To be fair (again), Waller’s most recent abstract appeared back in October in the Journal of the Acoustical Society of America. There, he describes how the shape of Stonehenge mimics the pattern of positive and negative interference produced by two sources of sound, an auditory illusion that may have been imbued with otherworldly significance by a culture that didn’t understand the phenomenon’s physics.
Waller described how moving in a circle around, say, two pipers playing notes in a field, will take a listener through spaces where the sound is amplified and spaces where the sound waves collide out of phase and are muted. Loud, quiet, loud, quiet, and so on. When Waller asked blindfolded participants to do just this — walk in a circle around two English flutes — and draw what they thought might be producing the auditory effect, he reports that many of the images resembled Stonehenge’s structure, with large, bulky columns that block sound at certain intervals.

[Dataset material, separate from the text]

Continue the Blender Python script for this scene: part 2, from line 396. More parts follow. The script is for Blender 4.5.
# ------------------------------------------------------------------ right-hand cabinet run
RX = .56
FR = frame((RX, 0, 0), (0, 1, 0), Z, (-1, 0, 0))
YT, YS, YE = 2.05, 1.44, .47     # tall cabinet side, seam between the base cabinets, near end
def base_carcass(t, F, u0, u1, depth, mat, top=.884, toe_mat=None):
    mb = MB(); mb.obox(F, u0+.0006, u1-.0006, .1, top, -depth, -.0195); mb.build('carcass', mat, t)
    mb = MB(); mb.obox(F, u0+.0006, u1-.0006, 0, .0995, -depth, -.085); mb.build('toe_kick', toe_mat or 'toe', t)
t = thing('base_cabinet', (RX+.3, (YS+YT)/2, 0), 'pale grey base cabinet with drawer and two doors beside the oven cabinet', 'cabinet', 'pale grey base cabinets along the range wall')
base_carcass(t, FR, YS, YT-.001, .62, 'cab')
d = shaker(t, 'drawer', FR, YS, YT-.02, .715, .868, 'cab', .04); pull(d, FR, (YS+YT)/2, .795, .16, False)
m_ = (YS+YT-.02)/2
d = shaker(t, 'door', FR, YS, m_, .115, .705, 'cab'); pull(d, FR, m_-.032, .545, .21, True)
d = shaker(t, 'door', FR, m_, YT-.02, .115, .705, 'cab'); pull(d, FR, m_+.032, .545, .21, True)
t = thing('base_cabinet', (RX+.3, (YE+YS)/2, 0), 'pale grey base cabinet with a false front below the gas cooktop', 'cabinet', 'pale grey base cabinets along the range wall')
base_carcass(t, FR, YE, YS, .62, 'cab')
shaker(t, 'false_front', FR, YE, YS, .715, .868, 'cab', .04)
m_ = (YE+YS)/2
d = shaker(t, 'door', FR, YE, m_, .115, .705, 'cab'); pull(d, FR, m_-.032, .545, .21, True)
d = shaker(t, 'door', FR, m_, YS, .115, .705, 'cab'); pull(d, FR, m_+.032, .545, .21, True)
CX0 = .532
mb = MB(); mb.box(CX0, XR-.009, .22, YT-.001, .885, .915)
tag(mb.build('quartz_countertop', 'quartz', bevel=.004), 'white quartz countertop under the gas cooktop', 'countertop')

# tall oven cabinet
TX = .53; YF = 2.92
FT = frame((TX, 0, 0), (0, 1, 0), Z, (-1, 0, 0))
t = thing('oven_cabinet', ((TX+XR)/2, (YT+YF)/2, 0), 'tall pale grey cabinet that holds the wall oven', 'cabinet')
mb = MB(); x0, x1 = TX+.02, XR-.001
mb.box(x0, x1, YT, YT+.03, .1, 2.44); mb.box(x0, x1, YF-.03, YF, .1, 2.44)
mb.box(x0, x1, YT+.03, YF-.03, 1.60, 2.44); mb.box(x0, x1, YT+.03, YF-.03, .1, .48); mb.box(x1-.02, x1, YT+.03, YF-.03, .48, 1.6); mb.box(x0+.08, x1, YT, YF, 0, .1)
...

OK. I’ll admit, that’s interesting.
But then he concludes, “Measurements of acoustic shadows radiating out from Stonehenge are consistent with the hypothesis that interference patterns served as blueprints for the design.”
How do we get from this experiment to ascribing intention to the construction of the Neolithic enigma? I’d say that conclusion requires several leaps of unsubstantiated logic. Waller claims to find support for his theory in local myths speaking of “piper stones” and “invisible towers of air,” but I’m unconvinced. The scientific method is missing. Where’s the hypothesis testing? Where’s the control experiment? Admittedly, control experiments are hard to do in archaeology. But there’s been no rigorous evaluation of the claim behind the purpose of Stonehenge’s construction, something that ought to be acknowledged rather than explained away by additional mythology.
I wonder, will this field ever find satisfying, substantiated answers? I hope so. I find the studies fascinating, and would like to hear something I can believe.